Shape Security Decompiler Tool-Kit
This tool kit is capable of dynamically deobfuscating all versions of shape security's virtual machine interpreter script and injecting a custom tracer that is capable of tracing all opcodes that is executed in the virtual machine script. It also has a custom lifter that will lift these traces into javascript.
Javascript Virtualization Obfuscation
Javascript virtualization obfuscation is a obfuscation technique that requires the defenders to create a full virtual machine in javascript along with a custom compiler that is capable of compiling javascript into bytecode that this virtual machine is able to understand. Since the source code is never restored at anytime while the virtual machine is running, this obfuscation technique requires a reverse engineer to first reverse engineer and fully understand the virtual machine which could be heavily obfuscated.
Overview
Shape Security implements a custom stack based CISC virtual machine in javascript with a rotating instruction set that executes custom bytecode. They do this in order to protect the source code that is executed on the browser side.

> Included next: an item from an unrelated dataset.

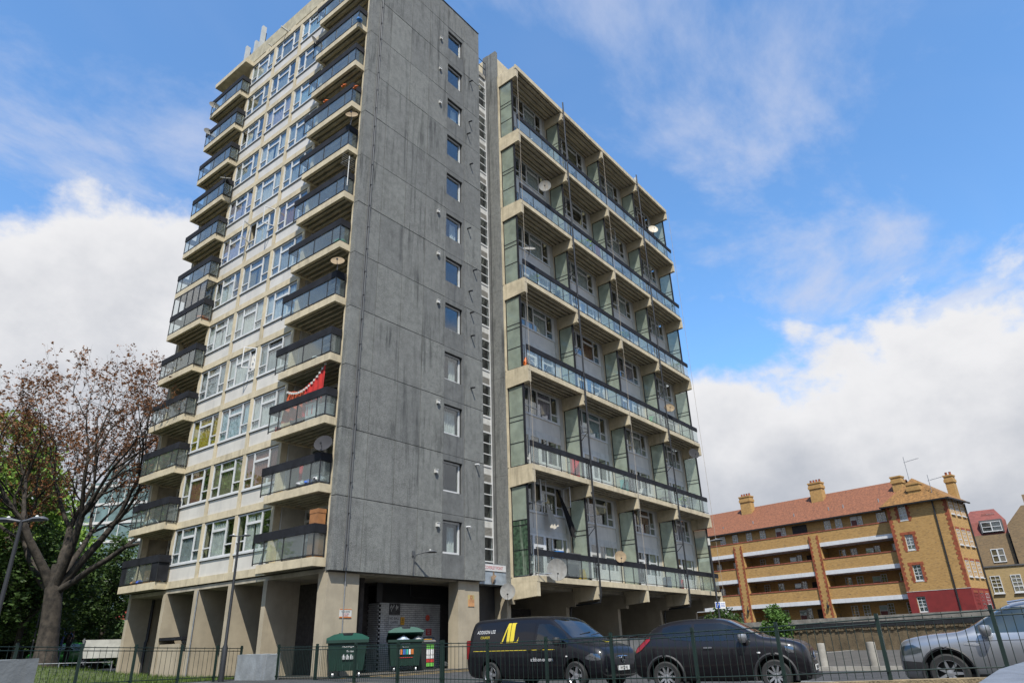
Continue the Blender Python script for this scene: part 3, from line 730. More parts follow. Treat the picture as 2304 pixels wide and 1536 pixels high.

The virtualized code itself was also obfuscated before it was virtualized in order to deter reverse engineering attempts. This repo isn't about using the devirtualized code to create a bypass but instead mainly about the reverse engineering process to understanding their virtual machine and then writing a lifter that lifts the executed bytecode into javascript. The approach I took in this tool kit was not to target the full instruction but instead the micro instructions that're consistent across all versions and to then hook into those.
Downside
Since the deobfuscator hooks directly an edited virtual machine script, we run into the risks of self defending code and tamper checks in the code. I haven't extensively analyzed the output for these type of checks yet so there is a risk the current output could carry code that is partially generated from fake paths
Since the tracer keeps track of all conditionals in the bytecode, all tamper checks should still be prevalent.